American Paul Chelimo fell at the finish line in a failed attempt to win his first international race in a deep 5000m. The Olympic silver medalist led for the entire final lap until Bahrain’s Birhanu Balew edged ahead in the final 20 meters. Balew prevailed in 13:09.64, .02 ahead of Chelimo, who looked over his shoulder several times before being passed.

In the long jump, world champion Luvo Manyonga of South Africa recorded a sixth and final jump of 8.56 meters to overtake Chinese 19-year-old Shi Yuhao. Olympic champion Jeff Henderson of the U.S. was fourth.

Olympic 400m champ Shaunae Miller-Uibo took the 200m in 22.06, beating a field that did not include Olympic gold and bronze medalists Elaine Thompson and Tori Bowie.

Jamaican Omar McLeod won in his first 110m hurdles race since adding the 2017 World title to his Olympic gold.
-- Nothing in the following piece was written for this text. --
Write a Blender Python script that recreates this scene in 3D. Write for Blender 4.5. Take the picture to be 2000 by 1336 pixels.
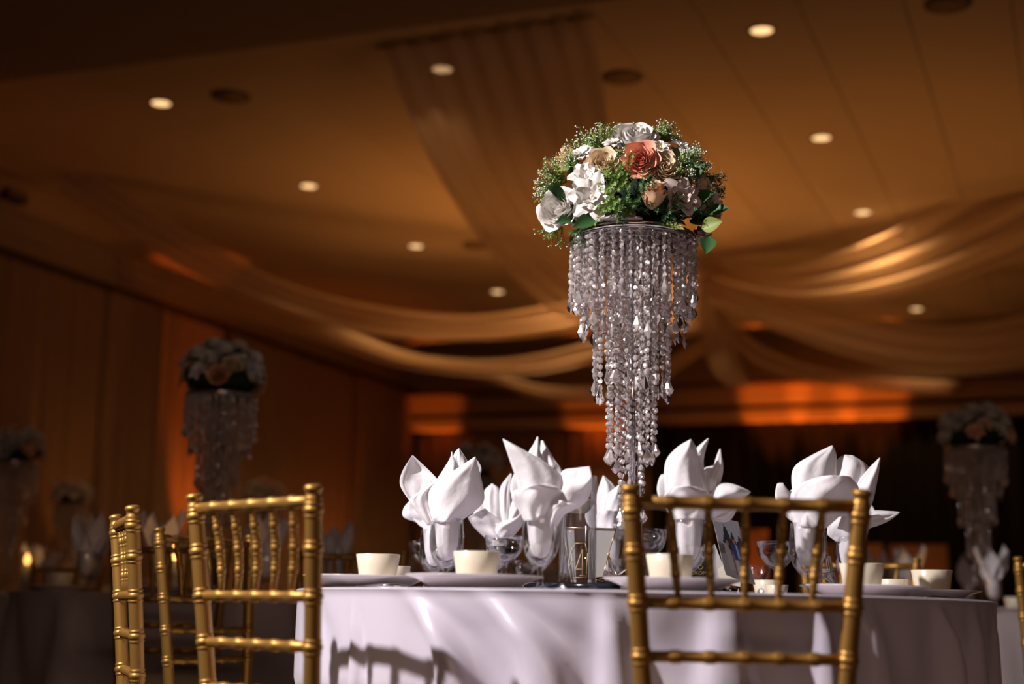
import bpy, math, random
import numpy as np
from mathutils import Vector, Matrix
random.seed(7)
PI = math.pi
for o in list(bpy.data.objects): bpy.data.objects.remove(o)
S = bpy.context.scene
COL = S.collection

# ------------------------------------------------------------------ camera
F = 2900.0                                   # focal length in pixels of the 2000 px wide frame
pitch = math.atan(529/2900.); roll = math.radians(1.17); EYE = 0.718
fw = Vector((0, math.cos(pitch), math.sin(pitch))); r0 = Vector((1, 0, 0)); u0 = r0.cross(fw)
cr, sr = math.cos(roll), math.sin(roll)
right = r0*cr+u0*sr; up = u0*cr-r0*sr
M = Matrix((right, up, -fw)).transposed().to_4x4(); M.translation = (0, 0, EYE)
cd = bpy.data.cameras.new('camera'); cam = bpy.data.objects.new('camera', cd); COL.objects.link(cam)
cam.matrix_world = M
cd.sensor_width = 36; cd.lens = F/2000*36; cd.clip_end = 100; cd.clip_start = .05
cd.dof.use_dof = True; cd.dof.focus_distance = 3.35; cd.dof.aperture_fstop = 1.9
S.camera = cam
S.view_settings.view_transform = 'Standard'; S.view_settings.look = 'None'
S.view_settings.exposure = 0.0; S.view_settings.gamma = 1.0; S.view_settings.use_curve_mapping = False

def ray(px, py):
    a = px-1000; b = 668-py
    return r0*(a*cr-b*sr)+u0*(a*sr+b*cr)+fw*F
def at(px, py, Y):
    d = ray(px, py); return Vector((0, 0, EYE))+d*(Y/d.y)
def atplane(px, py, p, q):                   # ray meets the vertical plane through plan points p, q
    d = ray(px, py); nx, ny = q[1]-p[1], p[0]-q[0]
    t = (p[0]*nx+p[1]*ny)/(d.x*nx+d.y*ny); return Vector((0, 0, EYE))+d*t
TH = math.radians(21.2)                      # the hall stands turned against the camera
UU = Vector((math.sin(TH), math.cos(TH), 0)); VV = Vector((math.cos(TH), -math.sin(TH), 0))
def W(a, b, z=0): return VV*a+UU*b+Vector((0, 0, z))

# ------------------------------------------------------------------ world and lights
wd = bpy.data.worlds.new('World'); S.world = wd; wd.use_nodes = True
wd.node_tree.nodes['Background'].inputs[0].default_value = (1, .62, .35, 1)
wd.node_tree.nodes['Background'].inputs[1].default_value = .004
def spot(name, loc, target, energy, color, angle, blend=.5, radius=.05):
    l = bpy.data.lights.new(name, 'SPOT'); l.energy = energy; l.color = color
    l.spot_size = math.radians(angle); l.spot_blend = blend; l.shadow_soft_size = radius
    o = bpy.data.objects.new(name, l); COL.objects.link(o); o.location = loc
    o.rotation_euler = (Vector(target)-Vector(loc)).to_track_quat('-Z', 'Y').to_euler(); return o
TC = Vector((.292, 3.3, 0))                  # centre of the main table
spot('key_light', (-2.58, 1.72, 3.08), (.38, 3.2, .98), 890, (1, .93, .91), 57, .62, .045)
AMB = (1, .375, .082); ORG = (1, .17, .012)
# warm light thrown up on the ceiling and the swags
spot('ceiling_wash_light', W(-4.6, 13.4, .3), W(-4.8, 12.9, 4.65), 330, AMB, 92, .9, 1.5)
spot('ceiling_wash_light', W(-1.2, 12.6, .3), W(-2.4, 12.4, 4.65), 118, AMB, 120, .9, .9)
spot('ceiling_wash_light', W(-3.2, 18.6, .3), W(-3.4, 17.2, 4.65), 70, AMB, 110, .9, .8)
spot('ceiling_wash_light', W(3.5, 16.5, .3), W(1.5, 14.8, 4.65), 90, AMB, 110, .9, .8)
fl = bpy.data.lights.new('room_fill', 'AREA'); fl.energy = 27; fl.size = 3; fl.size_y = 1; fl.shape = 'RECTANGLE'; fl.color = (1, .68, .52)
fo = bpy.data.objects.new('room_fill', fl); COL.objects.link(fo); fo.location = (.5, -2.5, 2.6); fo.rotation_euler = (Vector((.5, 5, .8))-fo.location).to_track_quat('-Z', 'Y').to_euler()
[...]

He clocked 13.16 seconds, edging Olympic silver medalist Orlando Ortega of Spain by .01.

Olympic champion Dalilah Muhammad held off Jamaican Janieve Russell by .01 in the 400m hurdles, clocking 53.77. The race lacked world champion Kori Carter and 18-year-old Sydney McLaughlin, the fastest in the world this year at 53.60.

Steven Gardiner of the Bahamas took the men’s 400m in 43.99, his second sub-44 clocking in the last week. Gardiner is the only man to break 44 seconds this year. Olympic and world triple jump champion Christian Taylor finished fifth in 45.24 as he focuses on the 400m with no world championships this year, hoping to break 45 seconds.

The Diamond League next moves to Eugene, Ore., for the Prefontaine Classic, live on NBCSN and NBC Sports Gold on May 25-26.